U.S. forces conducted a new lethal strike on a drug trafficking boat off the coast of Venezuela on Oct. 14, according to President Donald Trump.
“Under my Standing Authorities as Commander-in-Chief, this morning, the Secretary of War ordered a lethal kinetic strike on a vessel affiliated with a Designated Terrorist Organization (DTO) conducting narcotrafficking in the USSOUTHCOM area of responsibility—just off the Coast of Venezuela,” Trump wrote in a post on his Truth Social platform on Tuesday afternoon.
Trump said the strike, which took place in international waters, resulted in the deaths of six men who were suspected drug traffickers.
“Intelligence confirmed the vessel was trafficking narcotics, was associated with illicit narcoterrorist networks, and was transiting along a known DTO route,” Trump added.
The operation on Oct. 14 was the latest in a series of lethal U.S. military strikes announced by the president and Secretary of War Pete Hegseth in recent weeks. On Oct. 3, Hegseth announced what was at least the fourth U.S. strike on what he said was a narcotics trafficking boat in the southern Caribbean since September.
Since Trump took office, the U.S. State Department has designated 13 different Latin American and Caribbean cartels and criminal organizations as foreign terrorist organizations, including Venezuela’s Tren de Aragua.
These U.S. military strikes in the waters off Venezuela’s coastline also coincide with growing U.S. pressure on Venezuelan President Nicolás Maduro, whom the Trump administration has accused of backing cartels in his country. Maduro has denied the accusations.
In August, the U.S. Department of Justice doubled the award for information leading to Maduro’s arrest, from $25 million to $50 million. Around the same time, Deputy Secretary of State Christopher Landau said U.S. relations with Venezuela had become “a law enforcement matter, not a diplomatic matter.”
By mid-August, the U.S. military had deployed numerous warships to the southern Caribbean, including guided missile destroyers and an amphibious-ready group with a contingent of U.S. Marines.
Maduro said the recent U.S. military force build-up in the Caribbean is a threat and placed his country’s forces on a heightened state of alert in recent months.
Announcing the first U.S. strike on a drug boat on Sept. 2, Trump drew a direct connection between the drug traffickers and Maduro. Trump said the 11 narco-trafficking suspects killed in the strike were members of Tren de Aragua, and were “operating under the control of Nicolas Maduro.”
Two days after the Sept. 2 boat strike, a pair of Venezuelan military aircraft flew over a U.S. warship operating in the Caribbean. The following day, the U.S. military repositioned 10 F-35 Lightning II stealth fighters to Puerto Rico.

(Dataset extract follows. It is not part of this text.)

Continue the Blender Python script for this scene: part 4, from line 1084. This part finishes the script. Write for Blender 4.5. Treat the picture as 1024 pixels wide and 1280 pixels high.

Earlier this month, the Trump administration formally notified Congress that the United States is in a “non-international armed conflict“ with drug cartels, which the administration referred to as “unlawful combatants.”
This past week, the U.S. Senate took a vote on a war powers resolution to restrain U.S. military operations in the Caribbean. The resolution failed on a vote of 48-51.